Although grand new technology exists that makes the technical sequences, including several mechanical sharks, obsolete, none of it could improve the film because it only would lead to overkill. The technical limitations faced by Spielberg in 1975 may have actually produced a better film because it forced him to rely on traditional cinematic elements like pacing, characterization, sharp editing, and creative photography, instead of simply dousing the audience with digital shark effects.

Scheider, Dreyfuss, and Shaw were known actors at the time "Jaws" was made, but none of them had the draw of a Robert Redford or Paul Newman. Nevertheless, this film guaranteed them all successful careers because each gave an outstanding performance and refused to be overshadowed by the shark. Scheider hits just the right notes as a sympathetic husband and father caught in the political quagmire of doing what's right and going against the entire town. "It's your first summer here, you know," Mayor Vaughn warns him.

Dreyfuss, who had previously been seen in "American Graffiti" (1973) and "The Apprenticeship of Duddy Kravitz" (1974) gives a surprisingly mature, complex performance for someone who had literally only played kids and teenagers. However, most outstanding is the gnarled performance by Robert Shaw as the movie's Captain Ahab, a performance sorely overlooked by the Academy Awards. Bordering of parody, Shaw plays Quint as a grizzled old loner whose machismo borders on masochism. He's slightly deranged, and Shaw's performance is almost a caricature.

However, there is one scene late in the film, when he and Brody and Hooper are below deck on the Orca comparing scars. Quint is drawn into telling the story of his experiences aboard the U.S.S. Indianapolis, a Navy ship in World War II that was sunk by the Japanese. His tale of floating in the water for more than a week with over 1,000 other men while swarms of sharks slowly devoured them them is actually more hair-raising than anything Spielberg put on screen. Shaw delivers the story in one long take, and it is the best acting in the film.

Of course, we can't leave out the shark itself; with its black eyes, endless rows of teeth, and insatiable urge to eat, it is basically the epitome of all mankind's fears about what is unknown and threatening in nature. A shark is such a perfect nemesis it is real -- having survived sinch the dinosaurs, great whites do exist, they can be as large as the shark in "Jaws," and they are a threat. Every one of Spielberg's subjective underwater shots makes us feel queasy because lets us see how we look to the shark: a bunch of writihing, dangling, completely unprotected legs just ready to be chomped into.

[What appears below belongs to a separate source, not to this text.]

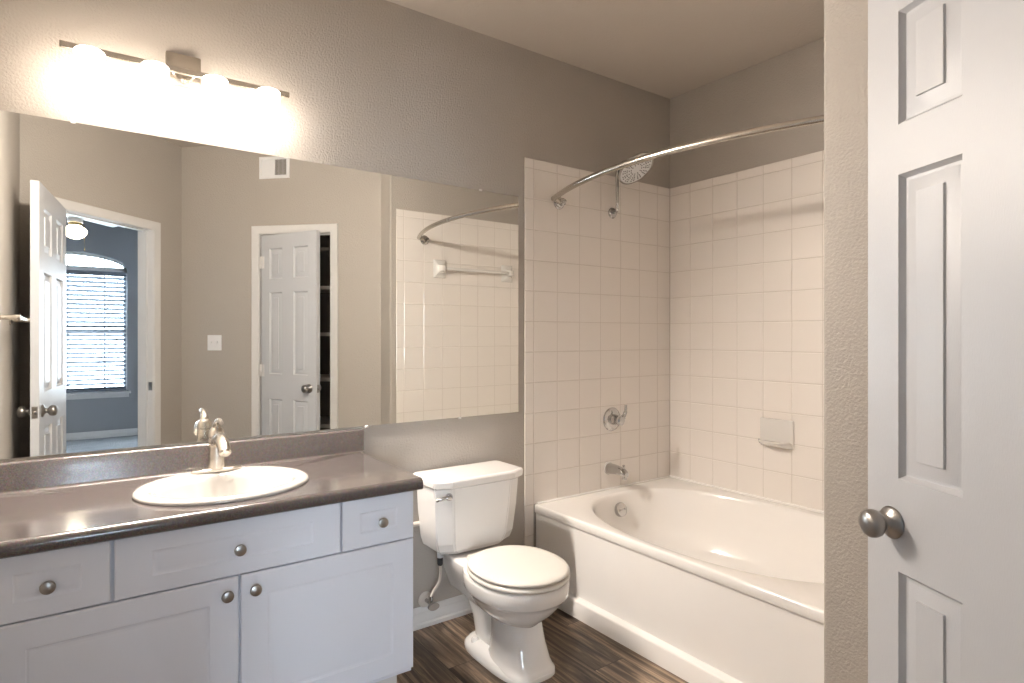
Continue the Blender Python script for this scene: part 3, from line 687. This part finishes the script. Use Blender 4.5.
for dx in (-.018, .018):
    b = BM(); lathe(b, [(.0045, .011), (.0045, .015), (0, .0155)], oc+Vector((dx, 0, 0)), od, 10); obj('screw', b, 'pewter', tu)
b = BM(); lathe(b, [(0, .004), (.03, .003), (.034, 0), (.034, -.004)], (2.385, -.36, TZ-.348), (0, 0, 1)); obj('drain', b, 'chrome', tu)

# ------------------------------------------------------------ tub fittings
sv = thing('shower_valve', (2.416, -.008, .811), 'chrome round shower valve with lever on the tile above the tub spout', 'shower valve')
b = BM(); lathe(b, [(0, .0), (.065, .0), (.066, .004), (.062, .009), (.046, .014), (.036, .016), (0, .016)], (2.416, -.008, .811), (0, -1, 0), 40); obj('escutcheon', b, 'chrome', sv)
b = BM(); lathe(b, [(.030, .014), (.029, .03), (.024, .05), (.027, .058), (.027, .075), (.020, .082), (0, .083)], (2.416, -.008, .811), (0, -1, 0), 28)
tube(b, spline([(2.416, -.074, .815), (2.440, -.078, .832), (2.452, -.080, .858), (2.455, -.080, .895)]), [.014]*8+[.010]*9+[.007]*8, 12); obj('lever_handle', b, 'chrome', sv)
ts = thing('tub_spout', (2.392, -.008, .54), 'chrome tub spout on the tile wall over the bathtub rim', 'tub spout')
b = BM(); lathe(b, [(.034, 0), (.035, .003), (.033, .008), (.030, .008)], (2.392, -.008, .54), (0, -1, 0)); obj('spout_flange', b, 'ceramic', ts)
b = BM()
rings = []
for y, hw, z1, z0 in ((-.012, .030, .569, .511), (-.05, .029, .568, .516), (-.09, .026, .563, .520), (-.12, .023, .556, .518), (-.138, .020, .547, .512), (-.146, .015, .538, .514)):
    rings.append([(2.392+hw*math.copysign(abs(math.cos(t))**.7, math.cos(t)), y, (z0+z1)/2+(z1-z0)/2*math.copysign(abs(math.sin(t))**.7, math.sin(t))) for t in [2*PI*k/28 for k in range(28)]])
loft(b, rings); lathe(b, [(.014, .0), (.014, -.014), (.010, -.016)], (2.392, -.128, .516), (0, 0, 1), 18); obj('spout_body', b, 'chrome', ts)
b = BM(); lathe(b, [(.004, 0), (.004, .014), (.007, .017), (.007, .022), (0, .024)], (2.392, -.122, .555), (0, -.1, 1), 12); obj('diverter_knob', b, 'chrome', ts)

sh = thing('shower_fixture', (2.42, -.008, 1.963), 'round chrome and white shower head on a raised arm over the tub', 'shower head')
b = BM(); lathe(b, [(.030, 0), (.031, .004), (.026, .012), (.014, .016), (0, .016)], (2.42, -.008, 1.963), (0, -1, 0)); obj('wall_flange', b, 'chrome', sh)
b = BM(); ap = spline([(2.42, -.012, 1.963), (2.412, -.05, 1.966), (2.399, -.070, 1.985), (2.396, -.072, 2.05), (2.396, -.072, 2.12), (2.396, -.074, 2.17), (2.398, -.088, 2.202), (2.402, -.115, 2.220), (2.406, -.140, 2.218), (2.41, -.160, 2.208)]); tube(b, ap, .0095, 14); obj('shower_arm', b, 'chrome', sh)
HN = Vector((.087, -.616, -.78)).normalized(); HC = Vector((2.413, -.196, 2.166))
b = BM(); lathe(b, [(0, -.052), (.014, -.052), (.015, -.035), (.03, -.026), (.082, -.018), (.103, -.012), (.107, -.006), (.105, .0), (.098, .0015), (.096, -.0005)], HC, HN, 48, cap=False); obj('head_shell', b, 'chrome', sh)
b = BM(); lathe(b, [(.097, -.002), (.096, .0005), (0, .001)], HC, HN, 48); obj('spray_face', b, 'plastic', sh)
b = BM(); u_, v_ = frame(HN)
for k in range(12):
    an = 2*PI*k/12
    for j, rr in enumerate((.033, .046, .059, .071, .083)):
        for da in ((-.10, .10) if j > 1 else (0,)):
            p = HC+HN*.001+rr*(math.cos(an+da)*u_+math.sin(an+da)*v_); lathe(b, [(.0034, 0), (.0026, .0022), (0, .0024)], p, HN, 6)
obj('nozzles', b, 'rubber', sh)

rd = thing('shower_curtain_rod', (2.02, -.76, 1.975), 'curved nickel shower curtain rod spanning the tub opening', 'curtain rod')
b = BM(); RY0, RY1 = -.045, YT+.045
pts = [(1.966-.160*4*t*(1-t), RY0+(RY1-RY0)*t, 1.977-.002*t) for t in [k/32 for k in range(33)]]
e0 = spline([(2.026, -.030, 1.968), (2.000, -.036, 1.974), (1.978, -.042, 1.977), pts[0], pts[1]], 5)[:-6]; e1 = [(p.x, YT-p.y, p.z-.002) for p in e0][::-1]
tube(b, e0+pts+e1, .0135, 18); obj('rod', b, 'nickel', rd)
b = BM(); p = Vector(pts[16]); d_ = (Vector(pts[17])-p); tube(b, [p, p+d_.normalized()*.005], .0142, 18); obj('joint_ring', b, 'pewter', rd)
for y, sg in ((-.008, -1), (YT+.008, 1)):
    b = BM(); lathe(b, [(0, 0), (.034, 0), (.034, .005), (.027, .010), (.027, .016), (.018, .020), (.016, .032), (.019, .040), (.012, .050), (0, .054)], (2.030, y, 1.970), (0, sg, 0), 28); obj('wall_flange', b, 'chrome', rd)

# soap dish on the long tiled wall
sd = thing('soap_dish', (XB-.008, -.70, .775), 'white ceramic soap dish on the tiled wall above the tub rim', 'soap dish')
b = BM(); box(b, XB-.018, XB-.0075, -.792, -.610, .705, .850, .006, 3); obj('back_plate', b, 'ceramic', sd)
b = BM(); n = 14; rings = []
for k in range(n+1):
    t = -1+2*k/n; y = -.701+t*.084; w = 1-abs(t)**4*.75; dp = .078*w
    rings.append([(XB-.017, y, .735), (XB-.017-dp*.55, y, .727), (XB-.017-dp*.9, y, .738+.004*abs(t)), (XB-.017-dp, y, .744), (XB-.017-dp-.006*w, y, .738), (XB-.017-dp*.9, y, .726), (XB-.017-dp*.4, y, .712), (XB-.017, y, .708)])
loft(b, rings); obj('soap_tray', b, 'ceramic', sd, 60)
# ceramic towel bar on the tub end wall (seen in the mirror)
tb = thing('ceramic_towel_bar', (2.45, YT+.008, 1.765), 'white ceramic towel bar on the tiled end wall seen in the mirror', 'towel bar')
for x in (2.151, 2.757):
    b = BM(); loft(b, [[(x+sx*w, YT+.0078+q, 1.768+sz*hh) for sx, sz in ((-1, -1), (1, -1), (1, 1), (-1, 1))] for w, hh, q in ((.050, .066, 0), (.050, .066, .010), (.044, .058, .016), (.022, .026, .034), (.020, .022, .060), (.018, .020, .078), (.012, .014, .082))])
    bmesh.ops.bevel(b, geom=list(b.edges), offset=.002, segments=1, affect='EDGES'); obj('bracket', b, 'ceramic', tb)
b = BM(); box(b, 2.155, 2.753, YT+.056, YT+.076, 1.758, 1.778, .003); obj('bar', b, 'ceramic', tb)
# nickel towel bar on the left wall (seen in the mirror)
nb_ = thing('metal_towel_bar', (XL, -1.05, 1.355), 'brushed nickel towel bar on the left wall reflected at the mirror edge', 'towel bar')
for y in (-.76, -1.31):
    b = BM(); lathe(b, [(0, 0), (.024, 0), (.024, .006), (.010, .012), (.009, .05), (.013, .056), (.013, .075), (0, .077)], (XL+.0005, y, 1.352), (1, 0, 0), 22); obj('post', b, 'nickel', nb_)
b = BM(); box(b, XL+.056, XL+.072, -1.335, -.735, 1.345, 1.36, .003); obj('bar', b, 'nickel', nb_)

# ------------------------------------------------------------ on the closet wall
c_ = wl(CO, CDIR, CN, ((1.18-.6344)+(-2.268+2.8133))*R2, 0)
vt = thing('air_vent', (*c_, 2.53), 'white air vent register high on the wall above the closet door', 'air vent', rz=PI/4)
b = BM()  # local: x along wall, y out of it
W2, H2 = .122, .082
loft(b, [[(-W2+o_, h, -H2+o_), (W2-o_, h, -H2+o_), (W2-o_, h, H2-o_), (-W2+o_, h, H2-o_)] for o_, h in ((0, 0), (0, .004), (.006, .010), (.022, .010), (.024, .006), (.024, .001))], cap0=False, cap1=False)
box(b, -.006, .006, .001, .011, -H2+.02, H2-.02); obj('vent_frame', b, 'plastic', vt, 30, local=True)
b = BM(); box(b, -W2+.02, W2-.02, .0005, .0015, -H2+.02, H2-.02); obj('duct_opening', b, 'duct', vt, 30, local=True)
b = BM()
for k in range(9):
    x = -W2+.03+k*.0098; box(b, x-.0055, x+.0055, .003, .0055, -H2+.023, H2-.023, xf=None)
for k in range(9):
    x = .014+k*.0105; rot = Matrix.Translation((x, .0055, 0)) @ Matrix.Rotation(1.0, 4, 'Z'); box(b, -.0055, .0055, -.0006, .0006, -H2+.023, H2-.023, xf=rot)
obj('louvers', b, 'plastic', vt, 30, local=True)
c_ = wl(CO, CDIR, CN, ((.833-.6344)+(-2.6145+2.8133))*R2, 0)
sw = thing('light_switch', (*c_, 1.224), 'white two-gang light switch plate on the wall left of the closet door', 'light switch', rz=PI/4)
b = BM(); box(b, -.0585, .0585, .0003, .0055, -.058, .058, .003, 2); obj('switch_plate', b, 'plastic', sw, 35, local=True)
for x in (-.023, .023):
    b = BM(); box(b, x-.005, x+.005, .005, .0145, -.010, .012, .002, 1, xf=Matrix.Rotation(.25, 4, 'X')); obj('toggle', b, 'plastic', sw, 35, local=True)
for z_, lb in ((.60, 'white closet shelf behind the ajar door, lowest of the four in the gap'), (.955, 'white closet shelf behind the ajar door, level with the door knob'), (1.30, 'white closet shelf behind the ajar door, second from the top'), (1.655, 'white closet shelf behind the ajar door, topmost of the four')):
    b = BM(); slab(b, CO, CDIR, CN, .452, 1.418, -.598, -.17, z_-.016, z_)
    p0, p1 = wl(CO, CDIR, CN, .452, -.17), wl(CO, CDIR, CN, 1.418, -.17)
    slab(b, CO, CDIR, CN, .452, 1.418, -.172, -.160, z_-.026, z_+.002)
    cpt = wl(CO, CDIR, CN, .93, -.38)
    solo('closet_shelf', b, 'shelf', (*cpt, z_-.016), lb, 'shelf', 'closet shelves')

The shark in "Jaws" was actually a combination of actual footage and five different mechanical sharks (all nicknamed "Bruce" by the crew) built to be shot from different angles. Many have forgotten, but "Jaws" was a sort of precursor to "Waterworld" (1995), a movie's who soggy production and cost overruns had Universal Studios worried about a bomb. But, as we can see now, Spielberg overcame all the obstacles, and delivered one of the finest primal scare-thrillers ever to come out of Hollywood.